В "Рассказах из истории 1812 года" Алексея Оленина, опубликованных в 1868 году в журнале "Русский архив", говорится о некоем чиновнике Московского почтамта, который остался в Москве с той же, что и Фигнер, задумкой. Чиновник был из суворовских гренадеров, участвовал в переходе через Альпы. Узнав, что Наполеон должен посетить почтамт, где расположилось после пожара какое-то присутственное место новых властей, чиновник, которому было уже за пятьдесят, устроил на чердаке почтамта засаду, в которой без провианта три дня ждал заветной минуты. Ко всему у террориста не было ни пистолета, ни ружья – своим оружием он выбрал большое полено, которое рассчитывал бросить Наполеону прямо на голову. Наконец Наполеон прибыл. Когда он восходил на крыльцо, террорист бросил "смертоносный заряд свой", но полено ни в кого не попало.

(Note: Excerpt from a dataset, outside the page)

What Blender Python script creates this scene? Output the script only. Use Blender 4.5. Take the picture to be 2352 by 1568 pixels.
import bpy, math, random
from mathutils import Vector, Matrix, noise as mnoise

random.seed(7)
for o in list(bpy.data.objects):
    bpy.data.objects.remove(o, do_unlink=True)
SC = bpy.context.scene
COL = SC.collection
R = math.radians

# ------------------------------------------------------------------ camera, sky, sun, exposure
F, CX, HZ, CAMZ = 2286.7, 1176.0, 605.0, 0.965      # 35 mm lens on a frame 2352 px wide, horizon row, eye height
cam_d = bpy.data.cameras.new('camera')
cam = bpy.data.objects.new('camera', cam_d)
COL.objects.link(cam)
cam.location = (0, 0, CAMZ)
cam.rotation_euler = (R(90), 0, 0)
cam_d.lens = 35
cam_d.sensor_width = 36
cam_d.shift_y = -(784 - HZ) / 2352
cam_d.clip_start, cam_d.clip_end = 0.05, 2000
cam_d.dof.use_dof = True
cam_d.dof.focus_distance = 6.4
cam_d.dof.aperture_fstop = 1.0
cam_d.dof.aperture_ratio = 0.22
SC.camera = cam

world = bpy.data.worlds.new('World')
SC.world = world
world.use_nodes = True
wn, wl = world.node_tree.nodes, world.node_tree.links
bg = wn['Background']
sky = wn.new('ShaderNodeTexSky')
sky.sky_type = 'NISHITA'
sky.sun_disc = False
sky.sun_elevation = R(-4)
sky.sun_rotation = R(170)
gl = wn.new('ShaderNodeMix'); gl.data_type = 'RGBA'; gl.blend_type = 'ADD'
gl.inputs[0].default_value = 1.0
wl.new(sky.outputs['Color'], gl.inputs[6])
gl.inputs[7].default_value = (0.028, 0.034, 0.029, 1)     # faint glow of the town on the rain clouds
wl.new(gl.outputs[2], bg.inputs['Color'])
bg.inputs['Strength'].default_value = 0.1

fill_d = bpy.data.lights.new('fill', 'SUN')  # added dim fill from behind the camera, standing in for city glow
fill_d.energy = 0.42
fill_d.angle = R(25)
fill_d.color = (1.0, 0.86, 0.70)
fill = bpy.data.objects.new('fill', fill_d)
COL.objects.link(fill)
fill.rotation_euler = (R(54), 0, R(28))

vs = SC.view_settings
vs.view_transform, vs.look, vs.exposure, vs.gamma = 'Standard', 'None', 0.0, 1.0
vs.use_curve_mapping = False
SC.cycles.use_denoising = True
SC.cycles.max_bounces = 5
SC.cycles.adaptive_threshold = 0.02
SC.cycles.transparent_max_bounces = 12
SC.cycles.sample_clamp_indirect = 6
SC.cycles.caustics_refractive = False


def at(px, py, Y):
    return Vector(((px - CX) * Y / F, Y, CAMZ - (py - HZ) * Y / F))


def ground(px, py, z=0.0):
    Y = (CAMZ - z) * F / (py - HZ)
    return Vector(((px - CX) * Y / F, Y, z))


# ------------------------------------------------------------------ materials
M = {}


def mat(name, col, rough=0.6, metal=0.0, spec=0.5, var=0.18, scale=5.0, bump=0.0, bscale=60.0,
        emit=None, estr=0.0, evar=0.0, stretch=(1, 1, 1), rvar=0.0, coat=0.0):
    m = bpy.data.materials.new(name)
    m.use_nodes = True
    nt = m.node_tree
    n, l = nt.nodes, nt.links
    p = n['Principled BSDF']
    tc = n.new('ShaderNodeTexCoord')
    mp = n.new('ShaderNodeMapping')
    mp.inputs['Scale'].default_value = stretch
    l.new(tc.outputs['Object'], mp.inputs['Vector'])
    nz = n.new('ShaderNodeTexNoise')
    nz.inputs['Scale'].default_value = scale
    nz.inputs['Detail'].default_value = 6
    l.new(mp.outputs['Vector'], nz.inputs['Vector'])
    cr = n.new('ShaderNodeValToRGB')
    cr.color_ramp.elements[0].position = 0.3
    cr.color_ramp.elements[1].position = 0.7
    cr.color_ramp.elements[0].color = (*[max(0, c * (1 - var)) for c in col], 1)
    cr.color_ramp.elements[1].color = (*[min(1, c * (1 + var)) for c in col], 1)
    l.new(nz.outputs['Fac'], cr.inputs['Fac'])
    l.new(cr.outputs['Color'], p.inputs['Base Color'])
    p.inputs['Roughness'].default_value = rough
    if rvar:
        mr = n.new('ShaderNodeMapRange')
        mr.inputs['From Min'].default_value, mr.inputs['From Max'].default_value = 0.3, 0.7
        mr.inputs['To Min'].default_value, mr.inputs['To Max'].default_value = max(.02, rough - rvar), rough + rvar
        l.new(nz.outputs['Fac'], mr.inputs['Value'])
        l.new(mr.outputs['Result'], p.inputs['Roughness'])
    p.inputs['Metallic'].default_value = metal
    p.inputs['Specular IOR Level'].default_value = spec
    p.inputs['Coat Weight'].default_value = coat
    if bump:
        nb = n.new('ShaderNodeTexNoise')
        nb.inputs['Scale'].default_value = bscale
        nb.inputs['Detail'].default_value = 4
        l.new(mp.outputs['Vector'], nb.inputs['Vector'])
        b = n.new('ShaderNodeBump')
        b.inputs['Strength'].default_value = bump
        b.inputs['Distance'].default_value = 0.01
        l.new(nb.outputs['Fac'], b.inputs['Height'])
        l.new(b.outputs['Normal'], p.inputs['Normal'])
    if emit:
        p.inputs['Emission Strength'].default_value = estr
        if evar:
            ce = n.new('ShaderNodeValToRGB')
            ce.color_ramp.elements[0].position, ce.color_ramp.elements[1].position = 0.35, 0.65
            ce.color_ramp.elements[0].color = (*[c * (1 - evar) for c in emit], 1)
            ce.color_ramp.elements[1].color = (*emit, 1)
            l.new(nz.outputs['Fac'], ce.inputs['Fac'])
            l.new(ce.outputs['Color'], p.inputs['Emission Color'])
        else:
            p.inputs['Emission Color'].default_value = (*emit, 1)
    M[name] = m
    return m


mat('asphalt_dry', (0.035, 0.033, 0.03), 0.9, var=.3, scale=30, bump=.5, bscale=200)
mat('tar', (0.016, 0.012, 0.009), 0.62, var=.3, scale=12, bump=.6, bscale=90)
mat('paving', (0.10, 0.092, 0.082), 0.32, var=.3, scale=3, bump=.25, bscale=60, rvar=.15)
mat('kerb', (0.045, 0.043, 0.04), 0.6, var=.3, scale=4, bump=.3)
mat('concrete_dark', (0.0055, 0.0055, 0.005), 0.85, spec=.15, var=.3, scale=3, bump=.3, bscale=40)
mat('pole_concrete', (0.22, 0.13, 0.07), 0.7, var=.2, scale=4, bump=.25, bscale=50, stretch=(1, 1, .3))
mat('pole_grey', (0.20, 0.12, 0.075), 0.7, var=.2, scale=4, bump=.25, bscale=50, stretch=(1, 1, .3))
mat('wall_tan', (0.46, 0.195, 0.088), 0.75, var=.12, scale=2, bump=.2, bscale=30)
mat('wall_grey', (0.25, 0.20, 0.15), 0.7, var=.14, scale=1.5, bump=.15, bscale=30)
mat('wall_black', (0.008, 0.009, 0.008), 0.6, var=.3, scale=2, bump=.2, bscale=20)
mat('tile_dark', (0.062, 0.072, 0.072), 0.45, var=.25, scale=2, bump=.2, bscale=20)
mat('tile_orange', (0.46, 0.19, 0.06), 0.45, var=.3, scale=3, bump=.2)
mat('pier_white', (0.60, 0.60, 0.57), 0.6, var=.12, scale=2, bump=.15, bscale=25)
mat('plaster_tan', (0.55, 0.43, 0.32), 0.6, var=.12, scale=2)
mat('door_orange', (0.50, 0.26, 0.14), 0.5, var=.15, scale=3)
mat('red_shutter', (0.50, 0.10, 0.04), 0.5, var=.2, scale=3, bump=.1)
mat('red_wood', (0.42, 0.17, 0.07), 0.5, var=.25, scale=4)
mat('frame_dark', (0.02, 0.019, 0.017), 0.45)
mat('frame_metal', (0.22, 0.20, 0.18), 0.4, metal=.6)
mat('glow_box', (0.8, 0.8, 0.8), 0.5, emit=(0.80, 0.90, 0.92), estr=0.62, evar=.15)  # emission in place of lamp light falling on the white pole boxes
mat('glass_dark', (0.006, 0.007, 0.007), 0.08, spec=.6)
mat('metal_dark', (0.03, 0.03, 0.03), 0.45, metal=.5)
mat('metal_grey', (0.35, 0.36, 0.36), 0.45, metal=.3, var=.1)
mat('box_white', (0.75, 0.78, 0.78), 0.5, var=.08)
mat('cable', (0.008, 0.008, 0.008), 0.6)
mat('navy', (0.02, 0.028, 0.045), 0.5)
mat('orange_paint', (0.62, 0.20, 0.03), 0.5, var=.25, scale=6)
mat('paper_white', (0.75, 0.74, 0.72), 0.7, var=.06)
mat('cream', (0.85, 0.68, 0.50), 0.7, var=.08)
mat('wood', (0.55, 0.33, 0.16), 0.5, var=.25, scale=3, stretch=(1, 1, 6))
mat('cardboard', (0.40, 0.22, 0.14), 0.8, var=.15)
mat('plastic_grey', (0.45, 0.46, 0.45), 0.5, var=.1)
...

"Впоследствии часто трунили над г. Н., уверяя его, что Наполеон не приезжал на двор Почтамта, но он с досадой утверждал, что Бонапарт приезжал; что он угадал его; что полено бросил верно и если пролетело оно, не размозжив головы, то разве чудом. Теперь поступок г. Н-ва обратили мы в анекдот, а что стало бы с войною и миром, если бы умысел его удался…", – писал Оленин.